Ali fala-se apenas o estritamente necessário para encomendar o que beber e comer, nenhum outro assunto tem permissão para ser falado enquanto se canta. Nem o próprio fado, ao mínimo sussurro sem aproveitamento para o balcão o dedo do nosso apresentador aponta primeiro e esconde os lábios sem deixar dúvidas. Ele tem esse dom
(que ali se diz: dão)
de dizer o que tem que ser dito com as palavras que são precisas dizer e sem pedir licença. Fala com uma determinação que todos escutam como aos fadistas que ele vai anunciando e acompanhando. Sabe todos os versos e todos os acordes. Sabe até que fados deve pedir aos fadistas nas mesas e os versos mais esquecidos por cada um. São muitos anos disto
– O Zé Carlos começou aqui pequeno e fez-se um homem do fado com o respeito de todos nesta casa
diz o velho Manuel Rodrigues depois de cantar. Segue-se o comandante dos bombeiros voluntários com uma letra que lhe foi confiada pelo seu antecessor no comando. Um fado assimétrico nos versos contando a história de um combate que deixou uma dívida impagável da vida salva por um bombeiro a outro. Cantam outros depois dele mas só uma mulher se levantou das mesas. Uma senhora de voz trémula que o apresentador faz questão de esclarecer aos presentes já ter sido dona e senhora de um vozeirão como todos queríamos
– Não gosto disso do “andou no Fado” nem em nada. Quem andou já não tem mais para andar, se ainda mexe os dedinhos ainda anda.
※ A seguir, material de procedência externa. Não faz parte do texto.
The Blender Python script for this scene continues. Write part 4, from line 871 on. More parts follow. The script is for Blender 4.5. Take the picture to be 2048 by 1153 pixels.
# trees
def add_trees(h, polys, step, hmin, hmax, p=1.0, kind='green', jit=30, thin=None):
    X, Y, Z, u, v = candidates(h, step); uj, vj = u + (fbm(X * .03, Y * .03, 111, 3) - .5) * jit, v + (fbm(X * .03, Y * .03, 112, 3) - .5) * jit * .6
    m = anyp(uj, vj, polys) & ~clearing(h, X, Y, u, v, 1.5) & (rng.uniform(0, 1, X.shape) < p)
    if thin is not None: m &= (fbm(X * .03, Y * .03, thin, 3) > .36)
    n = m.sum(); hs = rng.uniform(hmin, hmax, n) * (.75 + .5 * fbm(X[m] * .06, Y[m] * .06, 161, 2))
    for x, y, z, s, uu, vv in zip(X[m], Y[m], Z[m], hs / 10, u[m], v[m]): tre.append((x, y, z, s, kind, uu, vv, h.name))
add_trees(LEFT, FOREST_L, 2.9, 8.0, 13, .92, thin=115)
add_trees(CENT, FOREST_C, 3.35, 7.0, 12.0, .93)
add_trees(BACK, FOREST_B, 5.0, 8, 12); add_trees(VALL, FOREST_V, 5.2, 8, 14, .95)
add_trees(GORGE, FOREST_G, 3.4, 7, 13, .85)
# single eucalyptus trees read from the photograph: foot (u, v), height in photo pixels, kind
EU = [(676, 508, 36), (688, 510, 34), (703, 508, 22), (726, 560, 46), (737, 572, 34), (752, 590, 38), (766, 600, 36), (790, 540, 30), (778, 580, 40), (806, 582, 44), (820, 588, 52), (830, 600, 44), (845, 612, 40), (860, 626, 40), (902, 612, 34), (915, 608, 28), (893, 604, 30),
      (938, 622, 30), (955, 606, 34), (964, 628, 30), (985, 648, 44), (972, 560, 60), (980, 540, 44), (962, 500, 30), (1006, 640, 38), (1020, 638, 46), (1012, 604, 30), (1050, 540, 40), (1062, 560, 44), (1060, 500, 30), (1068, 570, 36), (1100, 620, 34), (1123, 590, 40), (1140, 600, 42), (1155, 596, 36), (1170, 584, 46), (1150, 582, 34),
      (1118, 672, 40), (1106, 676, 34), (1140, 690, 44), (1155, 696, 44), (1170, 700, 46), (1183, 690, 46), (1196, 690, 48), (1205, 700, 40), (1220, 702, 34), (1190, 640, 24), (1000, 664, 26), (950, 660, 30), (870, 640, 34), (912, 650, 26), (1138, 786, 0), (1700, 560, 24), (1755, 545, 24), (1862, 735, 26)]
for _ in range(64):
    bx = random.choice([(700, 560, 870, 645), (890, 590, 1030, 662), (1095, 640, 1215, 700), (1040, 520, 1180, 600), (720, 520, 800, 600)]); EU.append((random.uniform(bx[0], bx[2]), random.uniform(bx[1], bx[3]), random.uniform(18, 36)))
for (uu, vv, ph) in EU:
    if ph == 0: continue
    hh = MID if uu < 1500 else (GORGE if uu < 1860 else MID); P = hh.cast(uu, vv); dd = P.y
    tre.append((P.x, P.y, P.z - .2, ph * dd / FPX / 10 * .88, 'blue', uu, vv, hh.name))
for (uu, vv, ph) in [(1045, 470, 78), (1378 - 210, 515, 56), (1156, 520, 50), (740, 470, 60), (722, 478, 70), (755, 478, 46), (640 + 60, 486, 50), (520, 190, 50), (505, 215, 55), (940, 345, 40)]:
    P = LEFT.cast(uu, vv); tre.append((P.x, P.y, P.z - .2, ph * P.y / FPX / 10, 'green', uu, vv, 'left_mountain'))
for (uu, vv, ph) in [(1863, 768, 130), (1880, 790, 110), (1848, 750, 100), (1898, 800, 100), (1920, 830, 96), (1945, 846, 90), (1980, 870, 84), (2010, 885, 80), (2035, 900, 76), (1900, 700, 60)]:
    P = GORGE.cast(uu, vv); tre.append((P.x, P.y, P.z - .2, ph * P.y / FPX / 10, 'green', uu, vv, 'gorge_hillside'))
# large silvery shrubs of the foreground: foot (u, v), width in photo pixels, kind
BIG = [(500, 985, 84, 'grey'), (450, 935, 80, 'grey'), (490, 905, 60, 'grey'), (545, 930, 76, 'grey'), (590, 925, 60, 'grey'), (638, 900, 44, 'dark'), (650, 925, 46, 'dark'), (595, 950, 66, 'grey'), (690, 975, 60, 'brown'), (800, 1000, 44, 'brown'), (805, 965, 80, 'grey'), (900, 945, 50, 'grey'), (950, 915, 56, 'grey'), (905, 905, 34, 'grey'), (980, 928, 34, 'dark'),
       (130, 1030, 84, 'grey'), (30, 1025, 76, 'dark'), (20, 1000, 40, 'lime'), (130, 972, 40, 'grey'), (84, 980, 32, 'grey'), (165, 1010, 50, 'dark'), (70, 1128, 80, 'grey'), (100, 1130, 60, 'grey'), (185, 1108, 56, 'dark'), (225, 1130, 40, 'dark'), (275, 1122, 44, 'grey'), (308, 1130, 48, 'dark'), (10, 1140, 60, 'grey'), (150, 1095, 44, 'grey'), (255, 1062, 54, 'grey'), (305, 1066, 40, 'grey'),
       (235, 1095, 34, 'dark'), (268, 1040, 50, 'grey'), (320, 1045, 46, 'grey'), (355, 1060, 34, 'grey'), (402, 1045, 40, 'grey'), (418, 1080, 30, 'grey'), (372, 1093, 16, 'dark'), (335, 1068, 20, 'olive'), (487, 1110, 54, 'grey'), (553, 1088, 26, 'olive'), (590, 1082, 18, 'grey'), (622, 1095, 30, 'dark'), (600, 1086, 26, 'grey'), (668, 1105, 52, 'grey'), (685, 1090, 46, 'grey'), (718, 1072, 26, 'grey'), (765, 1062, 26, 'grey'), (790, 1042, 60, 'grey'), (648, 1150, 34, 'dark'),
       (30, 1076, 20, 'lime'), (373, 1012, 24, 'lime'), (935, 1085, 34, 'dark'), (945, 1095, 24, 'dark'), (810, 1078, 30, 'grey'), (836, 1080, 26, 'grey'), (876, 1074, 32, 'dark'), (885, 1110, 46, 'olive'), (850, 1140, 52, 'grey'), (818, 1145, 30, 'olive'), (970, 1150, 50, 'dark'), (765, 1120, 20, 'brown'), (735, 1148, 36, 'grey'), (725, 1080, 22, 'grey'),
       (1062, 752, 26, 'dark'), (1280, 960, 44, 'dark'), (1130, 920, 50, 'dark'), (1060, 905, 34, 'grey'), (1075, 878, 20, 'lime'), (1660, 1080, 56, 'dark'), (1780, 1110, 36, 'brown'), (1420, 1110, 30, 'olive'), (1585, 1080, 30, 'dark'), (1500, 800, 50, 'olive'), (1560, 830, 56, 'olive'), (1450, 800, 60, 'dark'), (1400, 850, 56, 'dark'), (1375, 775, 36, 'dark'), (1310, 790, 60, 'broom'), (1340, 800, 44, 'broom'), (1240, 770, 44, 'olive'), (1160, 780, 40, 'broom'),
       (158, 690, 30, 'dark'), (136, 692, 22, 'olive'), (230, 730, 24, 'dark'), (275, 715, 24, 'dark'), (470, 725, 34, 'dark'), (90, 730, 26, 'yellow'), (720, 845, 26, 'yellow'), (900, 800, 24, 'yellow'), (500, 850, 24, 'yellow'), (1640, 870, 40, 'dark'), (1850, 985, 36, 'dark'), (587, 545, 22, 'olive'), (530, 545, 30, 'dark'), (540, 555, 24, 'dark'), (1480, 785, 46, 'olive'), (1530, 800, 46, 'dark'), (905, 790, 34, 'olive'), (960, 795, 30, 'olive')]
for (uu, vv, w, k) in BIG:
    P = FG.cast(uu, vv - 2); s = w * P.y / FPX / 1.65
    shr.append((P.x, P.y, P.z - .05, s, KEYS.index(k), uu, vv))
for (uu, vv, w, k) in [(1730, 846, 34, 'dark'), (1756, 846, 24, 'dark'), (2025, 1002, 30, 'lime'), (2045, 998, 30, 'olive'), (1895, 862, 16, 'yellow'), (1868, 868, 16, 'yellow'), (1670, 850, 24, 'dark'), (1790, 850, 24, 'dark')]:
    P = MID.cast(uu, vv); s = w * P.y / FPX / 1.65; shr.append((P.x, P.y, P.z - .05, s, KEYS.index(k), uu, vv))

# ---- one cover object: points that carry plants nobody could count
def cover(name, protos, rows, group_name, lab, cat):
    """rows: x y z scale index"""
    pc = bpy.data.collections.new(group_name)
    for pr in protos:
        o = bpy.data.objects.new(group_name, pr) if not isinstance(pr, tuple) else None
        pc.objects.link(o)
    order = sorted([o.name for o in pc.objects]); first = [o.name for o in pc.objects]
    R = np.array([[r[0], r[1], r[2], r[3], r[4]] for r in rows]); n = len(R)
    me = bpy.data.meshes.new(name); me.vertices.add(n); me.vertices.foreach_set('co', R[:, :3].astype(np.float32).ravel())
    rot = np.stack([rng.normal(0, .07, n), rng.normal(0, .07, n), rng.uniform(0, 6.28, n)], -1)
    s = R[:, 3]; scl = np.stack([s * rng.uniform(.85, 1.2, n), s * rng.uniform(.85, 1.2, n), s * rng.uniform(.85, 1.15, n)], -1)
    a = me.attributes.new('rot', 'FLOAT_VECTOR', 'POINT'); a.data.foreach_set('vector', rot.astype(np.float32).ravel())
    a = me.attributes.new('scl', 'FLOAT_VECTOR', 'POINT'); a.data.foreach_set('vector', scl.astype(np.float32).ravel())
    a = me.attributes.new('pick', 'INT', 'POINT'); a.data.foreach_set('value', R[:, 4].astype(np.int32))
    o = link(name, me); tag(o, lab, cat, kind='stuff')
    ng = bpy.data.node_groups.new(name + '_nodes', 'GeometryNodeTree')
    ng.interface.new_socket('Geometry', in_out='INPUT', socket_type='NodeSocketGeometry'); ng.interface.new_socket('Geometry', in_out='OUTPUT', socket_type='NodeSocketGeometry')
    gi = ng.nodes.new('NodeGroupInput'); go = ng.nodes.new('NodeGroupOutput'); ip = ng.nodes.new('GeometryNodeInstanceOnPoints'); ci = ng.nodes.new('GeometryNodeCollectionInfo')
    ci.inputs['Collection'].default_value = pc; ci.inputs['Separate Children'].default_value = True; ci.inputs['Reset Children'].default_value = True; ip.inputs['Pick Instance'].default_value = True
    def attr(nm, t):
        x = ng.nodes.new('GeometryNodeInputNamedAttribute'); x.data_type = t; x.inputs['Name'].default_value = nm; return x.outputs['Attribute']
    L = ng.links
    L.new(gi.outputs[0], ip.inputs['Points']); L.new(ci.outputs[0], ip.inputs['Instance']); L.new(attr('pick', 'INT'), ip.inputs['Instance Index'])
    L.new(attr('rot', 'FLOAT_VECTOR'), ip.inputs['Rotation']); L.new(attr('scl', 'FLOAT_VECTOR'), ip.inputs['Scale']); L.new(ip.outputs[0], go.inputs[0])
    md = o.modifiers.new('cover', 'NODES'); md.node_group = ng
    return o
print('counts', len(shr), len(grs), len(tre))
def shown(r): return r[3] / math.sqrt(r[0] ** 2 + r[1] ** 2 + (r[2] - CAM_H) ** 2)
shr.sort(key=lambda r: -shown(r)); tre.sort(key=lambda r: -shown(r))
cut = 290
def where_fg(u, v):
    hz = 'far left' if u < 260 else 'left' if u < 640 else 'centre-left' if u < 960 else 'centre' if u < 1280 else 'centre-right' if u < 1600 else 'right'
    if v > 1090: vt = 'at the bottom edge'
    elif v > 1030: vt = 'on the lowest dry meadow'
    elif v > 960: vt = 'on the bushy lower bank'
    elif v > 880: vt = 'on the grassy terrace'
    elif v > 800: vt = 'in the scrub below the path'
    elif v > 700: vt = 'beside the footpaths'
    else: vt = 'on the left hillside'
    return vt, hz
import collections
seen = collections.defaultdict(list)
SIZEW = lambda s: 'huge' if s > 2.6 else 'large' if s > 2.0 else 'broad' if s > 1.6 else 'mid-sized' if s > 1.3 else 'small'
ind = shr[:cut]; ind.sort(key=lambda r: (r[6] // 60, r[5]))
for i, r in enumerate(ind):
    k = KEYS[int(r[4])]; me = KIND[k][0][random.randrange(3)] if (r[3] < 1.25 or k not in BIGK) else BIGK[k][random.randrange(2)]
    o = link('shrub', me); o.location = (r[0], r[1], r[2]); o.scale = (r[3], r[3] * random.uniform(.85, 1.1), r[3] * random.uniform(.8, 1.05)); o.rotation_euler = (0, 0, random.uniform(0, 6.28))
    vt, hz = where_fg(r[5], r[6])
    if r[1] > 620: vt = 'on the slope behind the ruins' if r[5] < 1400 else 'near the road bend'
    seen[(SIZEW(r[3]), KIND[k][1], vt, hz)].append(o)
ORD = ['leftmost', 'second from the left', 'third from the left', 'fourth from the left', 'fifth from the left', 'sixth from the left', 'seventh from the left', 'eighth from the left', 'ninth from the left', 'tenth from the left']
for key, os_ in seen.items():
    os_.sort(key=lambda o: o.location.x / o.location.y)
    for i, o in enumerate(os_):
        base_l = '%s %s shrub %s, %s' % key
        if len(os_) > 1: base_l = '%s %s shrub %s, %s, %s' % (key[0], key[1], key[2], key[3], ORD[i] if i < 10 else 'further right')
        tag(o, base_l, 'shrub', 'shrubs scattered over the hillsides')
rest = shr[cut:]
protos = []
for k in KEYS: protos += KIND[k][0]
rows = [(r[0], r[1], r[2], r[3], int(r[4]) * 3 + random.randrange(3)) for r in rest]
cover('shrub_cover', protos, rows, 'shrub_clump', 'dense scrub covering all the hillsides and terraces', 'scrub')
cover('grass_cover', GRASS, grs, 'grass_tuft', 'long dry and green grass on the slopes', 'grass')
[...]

O talento dele com as palavras não é extensível aos vocábulos que escolhe para elogiar mas consegue dizer isto sem procurar aprovação em redor. Olha apenas nos olhos daquela mulher. Eu é que fico tão aflito que tenho de percorrer a sala à procura de uma possível reprovação. Ela levanta-se, canta, de voz sumida, arrisca uma vez subir o tom para deixar deslizar os dentes dentro da boca e volta ao quase sussurro, quase oculto nas guitarras.
Vou deixar-vos a meio desta história que não tenho linhas no jornal para o que falta. Mas se forem ao Porto num sábado à tarde é possivel que encontrem por perto dos jardins do Palácio de Cristal dois fadistas e uma história de amor que deixei na paragem de autocarro depois do que não vos contei.